I feel like I don't mention the New York Review of Books enough on this blog. Next to the New Yorker, it may be the finest periodical in the country, and the attention that it gives to culture is even more sustained, but a lot of its archives are behind a paywall, and so during the period when my subscription lapsed, I wasn't always up to date and linking. All of which is to say that Perry Link's piece on China's journey to this year's Nobel Prize, in the form of a review of two contemporary Chinese books, is excellent, and you should read it while you still can. As much as the book is an explanation of those books, one a novel about the internet's impact on Chinese dissent and ordinary Chinese citizens, and one a history of famine in the Cultural Revolution, it's also an essay that I think powerfully explains China's meaning on American movie screens.

It's notable to me that for China's rise in the world, we haven't really figured out where China fits into our movies.

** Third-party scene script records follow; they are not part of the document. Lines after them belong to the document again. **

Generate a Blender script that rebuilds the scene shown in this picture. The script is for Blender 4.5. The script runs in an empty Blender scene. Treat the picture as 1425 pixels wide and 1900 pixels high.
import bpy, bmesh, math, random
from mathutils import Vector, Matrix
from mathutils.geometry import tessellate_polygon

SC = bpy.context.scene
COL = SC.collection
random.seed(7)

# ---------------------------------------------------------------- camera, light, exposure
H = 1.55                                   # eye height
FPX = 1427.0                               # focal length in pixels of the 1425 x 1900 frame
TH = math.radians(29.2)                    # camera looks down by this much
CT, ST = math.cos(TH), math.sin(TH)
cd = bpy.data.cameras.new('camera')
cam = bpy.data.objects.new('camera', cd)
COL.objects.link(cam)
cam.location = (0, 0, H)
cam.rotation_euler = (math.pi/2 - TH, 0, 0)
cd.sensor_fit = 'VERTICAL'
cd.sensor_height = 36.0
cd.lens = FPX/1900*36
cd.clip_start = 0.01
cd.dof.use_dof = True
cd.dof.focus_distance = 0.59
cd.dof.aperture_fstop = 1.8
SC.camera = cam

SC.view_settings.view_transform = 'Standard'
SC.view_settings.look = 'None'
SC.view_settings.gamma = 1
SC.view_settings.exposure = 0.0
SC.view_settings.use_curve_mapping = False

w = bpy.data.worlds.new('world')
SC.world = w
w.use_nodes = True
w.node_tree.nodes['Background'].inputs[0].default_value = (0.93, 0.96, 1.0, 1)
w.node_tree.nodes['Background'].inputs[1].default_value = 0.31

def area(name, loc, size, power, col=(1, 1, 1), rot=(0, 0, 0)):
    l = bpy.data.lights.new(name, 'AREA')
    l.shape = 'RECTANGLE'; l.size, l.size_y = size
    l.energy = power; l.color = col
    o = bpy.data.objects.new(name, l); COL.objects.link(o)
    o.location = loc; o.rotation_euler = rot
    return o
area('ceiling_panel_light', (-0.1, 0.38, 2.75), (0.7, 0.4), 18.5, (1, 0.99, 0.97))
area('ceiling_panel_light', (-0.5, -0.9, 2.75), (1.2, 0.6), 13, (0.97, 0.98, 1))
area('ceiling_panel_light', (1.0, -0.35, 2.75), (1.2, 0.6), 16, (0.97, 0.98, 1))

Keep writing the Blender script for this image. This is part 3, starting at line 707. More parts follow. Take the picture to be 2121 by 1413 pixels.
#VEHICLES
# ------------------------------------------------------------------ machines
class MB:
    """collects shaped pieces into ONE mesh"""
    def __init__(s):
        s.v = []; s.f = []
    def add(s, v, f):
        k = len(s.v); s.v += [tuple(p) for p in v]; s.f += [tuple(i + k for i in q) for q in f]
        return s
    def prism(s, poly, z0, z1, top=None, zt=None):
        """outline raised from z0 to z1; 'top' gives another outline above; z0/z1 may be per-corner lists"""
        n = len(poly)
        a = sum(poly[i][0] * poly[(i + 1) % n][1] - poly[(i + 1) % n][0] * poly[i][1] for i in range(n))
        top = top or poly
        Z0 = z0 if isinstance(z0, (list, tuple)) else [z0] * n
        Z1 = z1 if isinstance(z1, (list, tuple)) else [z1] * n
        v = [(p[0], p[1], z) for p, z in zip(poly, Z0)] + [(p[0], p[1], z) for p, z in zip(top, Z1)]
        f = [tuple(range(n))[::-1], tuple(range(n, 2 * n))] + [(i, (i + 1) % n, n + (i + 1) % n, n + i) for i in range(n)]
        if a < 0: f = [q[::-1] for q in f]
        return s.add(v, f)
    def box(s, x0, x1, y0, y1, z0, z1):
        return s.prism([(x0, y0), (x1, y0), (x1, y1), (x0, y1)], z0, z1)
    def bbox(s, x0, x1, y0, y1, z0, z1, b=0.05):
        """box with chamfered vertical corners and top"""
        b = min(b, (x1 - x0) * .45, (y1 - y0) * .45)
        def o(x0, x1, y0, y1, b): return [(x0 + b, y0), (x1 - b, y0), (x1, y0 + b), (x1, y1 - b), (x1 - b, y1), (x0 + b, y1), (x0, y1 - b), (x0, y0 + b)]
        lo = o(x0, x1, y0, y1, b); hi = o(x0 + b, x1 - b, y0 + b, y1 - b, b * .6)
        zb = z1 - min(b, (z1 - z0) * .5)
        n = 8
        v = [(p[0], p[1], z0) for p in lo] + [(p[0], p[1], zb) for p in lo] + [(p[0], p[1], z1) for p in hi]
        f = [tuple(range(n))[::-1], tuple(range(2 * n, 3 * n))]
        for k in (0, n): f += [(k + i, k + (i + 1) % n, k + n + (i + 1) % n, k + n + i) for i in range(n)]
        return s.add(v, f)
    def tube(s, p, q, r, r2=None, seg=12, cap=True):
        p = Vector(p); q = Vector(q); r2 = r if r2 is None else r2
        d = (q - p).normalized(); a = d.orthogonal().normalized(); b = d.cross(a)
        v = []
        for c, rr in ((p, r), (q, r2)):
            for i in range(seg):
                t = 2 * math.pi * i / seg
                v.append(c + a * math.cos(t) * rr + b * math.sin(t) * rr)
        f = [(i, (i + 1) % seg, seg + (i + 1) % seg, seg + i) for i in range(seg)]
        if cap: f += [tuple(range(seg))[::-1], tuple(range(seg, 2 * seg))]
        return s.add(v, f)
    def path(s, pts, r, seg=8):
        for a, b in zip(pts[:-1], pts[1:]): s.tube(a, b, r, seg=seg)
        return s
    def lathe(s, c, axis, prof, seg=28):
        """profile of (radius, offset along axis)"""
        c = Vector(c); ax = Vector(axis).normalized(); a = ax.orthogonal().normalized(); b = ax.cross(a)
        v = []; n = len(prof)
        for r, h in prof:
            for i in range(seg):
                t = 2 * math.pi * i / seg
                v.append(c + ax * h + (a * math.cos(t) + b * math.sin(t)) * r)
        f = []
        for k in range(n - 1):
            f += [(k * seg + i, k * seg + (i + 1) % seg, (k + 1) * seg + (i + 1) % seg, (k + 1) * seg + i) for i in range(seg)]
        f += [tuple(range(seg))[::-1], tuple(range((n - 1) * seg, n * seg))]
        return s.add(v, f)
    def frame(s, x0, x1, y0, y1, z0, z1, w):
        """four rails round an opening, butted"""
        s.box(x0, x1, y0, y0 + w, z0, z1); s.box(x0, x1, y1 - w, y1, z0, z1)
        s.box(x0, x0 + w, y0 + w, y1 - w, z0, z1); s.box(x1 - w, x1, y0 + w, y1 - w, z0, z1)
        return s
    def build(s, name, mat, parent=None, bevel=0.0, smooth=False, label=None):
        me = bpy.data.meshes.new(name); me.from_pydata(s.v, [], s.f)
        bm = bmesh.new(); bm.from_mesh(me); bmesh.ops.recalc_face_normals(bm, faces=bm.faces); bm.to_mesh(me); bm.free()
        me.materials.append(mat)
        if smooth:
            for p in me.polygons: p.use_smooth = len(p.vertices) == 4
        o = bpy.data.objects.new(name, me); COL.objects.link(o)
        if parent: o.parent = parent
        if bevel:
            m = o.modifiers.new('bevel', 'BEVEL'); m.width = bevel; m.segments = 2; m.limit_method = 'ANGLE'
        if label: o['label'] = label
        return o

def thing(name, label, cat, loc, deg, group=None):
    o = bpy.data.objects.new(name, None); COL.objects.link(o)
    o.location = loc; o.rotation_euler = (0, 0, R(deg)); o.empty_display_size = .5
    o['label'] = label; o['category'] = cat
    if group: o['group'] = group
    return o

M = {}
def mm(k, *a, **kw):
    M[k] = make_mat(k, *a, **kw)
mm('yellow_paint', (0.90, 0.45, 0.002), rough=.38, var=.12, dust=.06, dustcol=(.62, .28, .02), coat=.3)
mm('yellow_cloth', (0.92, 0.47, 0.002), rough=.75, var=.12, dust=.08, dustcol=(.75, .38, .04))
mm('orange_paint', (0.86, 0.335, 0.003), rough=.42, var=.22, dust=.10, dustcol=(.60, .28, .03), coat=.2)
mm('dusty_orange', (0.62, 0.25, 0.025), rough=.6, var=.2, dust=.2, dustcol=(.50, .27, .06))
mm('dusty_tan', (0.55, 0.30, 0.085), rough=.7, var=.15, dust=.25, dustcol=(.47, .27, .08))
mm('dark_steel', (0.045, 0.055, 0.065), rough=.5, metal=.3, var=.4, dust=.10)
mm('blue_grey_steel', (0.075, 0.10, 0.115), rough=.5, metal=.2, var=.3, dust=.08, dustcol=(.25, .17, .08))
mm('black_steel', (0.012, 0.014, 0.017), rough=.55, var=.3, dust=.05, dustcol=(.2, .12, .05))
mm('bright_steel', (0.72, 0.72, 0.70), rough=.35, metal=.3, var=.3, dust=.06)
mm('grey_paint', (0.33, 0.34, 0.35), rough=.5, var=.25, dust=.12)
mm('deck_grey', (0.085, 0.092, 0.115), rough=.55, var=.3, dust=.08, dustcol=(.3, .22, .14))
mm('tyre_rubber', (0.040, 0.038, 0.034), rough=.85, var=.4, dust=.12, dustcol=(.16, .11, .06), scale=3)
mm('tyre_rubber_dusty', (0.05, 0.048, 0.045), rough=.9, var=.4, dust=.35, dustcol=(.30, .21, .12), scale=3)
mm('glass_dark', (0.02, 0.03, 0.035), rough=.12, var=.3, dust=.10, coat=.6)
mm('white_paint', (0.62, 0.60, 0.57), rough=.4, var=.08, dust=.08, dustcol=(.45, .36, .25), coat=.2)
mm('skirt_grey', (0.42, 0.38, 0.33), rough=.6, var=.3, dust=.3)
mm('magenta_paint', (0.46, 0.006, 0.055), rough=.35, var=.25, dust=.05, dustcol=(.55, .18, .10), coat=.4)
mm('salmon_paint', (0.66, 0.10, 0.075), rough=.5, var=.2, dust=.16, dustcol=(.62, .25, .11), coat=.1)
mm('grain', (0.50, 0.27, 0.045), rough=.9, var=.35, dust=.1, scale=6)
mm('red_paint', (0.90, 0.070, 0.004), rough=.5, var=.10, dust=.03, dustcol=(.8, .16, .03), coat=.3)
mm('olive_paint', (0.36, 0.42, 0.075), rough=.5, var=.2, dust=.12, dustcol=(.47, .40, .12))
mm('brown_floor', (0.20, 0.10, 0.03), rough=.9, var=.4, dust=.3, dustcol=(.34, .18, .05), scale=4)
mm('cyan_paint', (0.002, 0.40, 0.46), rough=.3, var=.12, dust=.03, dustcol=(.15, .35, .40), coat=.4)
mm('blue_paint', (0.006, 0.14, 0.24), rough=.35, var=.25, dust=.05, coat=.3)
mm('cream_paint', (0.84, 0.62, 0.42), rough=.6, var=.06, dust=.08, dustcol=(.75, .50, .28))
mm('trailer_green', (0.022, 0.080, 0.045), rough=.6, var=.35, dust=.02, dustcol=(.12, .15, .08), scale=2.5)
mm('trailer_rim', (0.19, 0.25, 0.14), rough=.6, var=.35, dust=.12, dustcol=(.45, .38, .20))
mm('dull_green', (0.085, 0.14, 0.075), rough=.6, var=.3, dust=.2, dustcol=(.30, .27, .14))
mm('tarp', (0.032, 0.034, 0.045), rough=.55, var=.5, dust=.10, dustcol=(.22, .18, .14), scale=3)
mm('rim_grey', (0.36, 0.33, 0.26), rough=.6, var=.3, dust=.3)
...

The USSR no longer exists, but Russia is still a vague synonym for the enemy even though the Cold War is over. In action movies, skirmishes with China can be a pretext or a red herring, but they're not the main event, mostly because we haven't figured out what we'd want the main event to look like. A viable, independent Chinese democracy might be a compelling political and human rights goal, but it's not easy to translate uprisings on the scale that would be necessary to create true change into a cinematic structure with a few main characters (Tom Clancy's The Bear and the Dragon may be the only extant story I can think of that would lend itself to such translation, and would have a built-in American audience). I don't think, despite worries about China's rising military and economic power, that American audiences would get super-excited about movies that had the American military clashing with China.

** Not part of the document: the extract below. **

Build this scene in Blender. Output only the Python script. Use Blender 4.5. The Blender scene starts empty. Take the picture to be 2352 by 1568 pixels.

Because we can't separate the regime and the people on-screen, because we haven't figured out what we want the future to look like, we turn to the past. The fact that Christian Bale will be staring in a movie about the Nanjing massacre made by a significant Chinese director seems like an obvious detente. An English-speaking actor fronts a movie controlled by someone with semi-nationalist sensibilities (the same director did the opening ceremony of the Beijing games) in a movie that shows the Chinese as victims of dishonorable incursion, but suggests that Americans have a role to play in standing up for decency and the Chinese people. It'll be curious to see who it resonates with.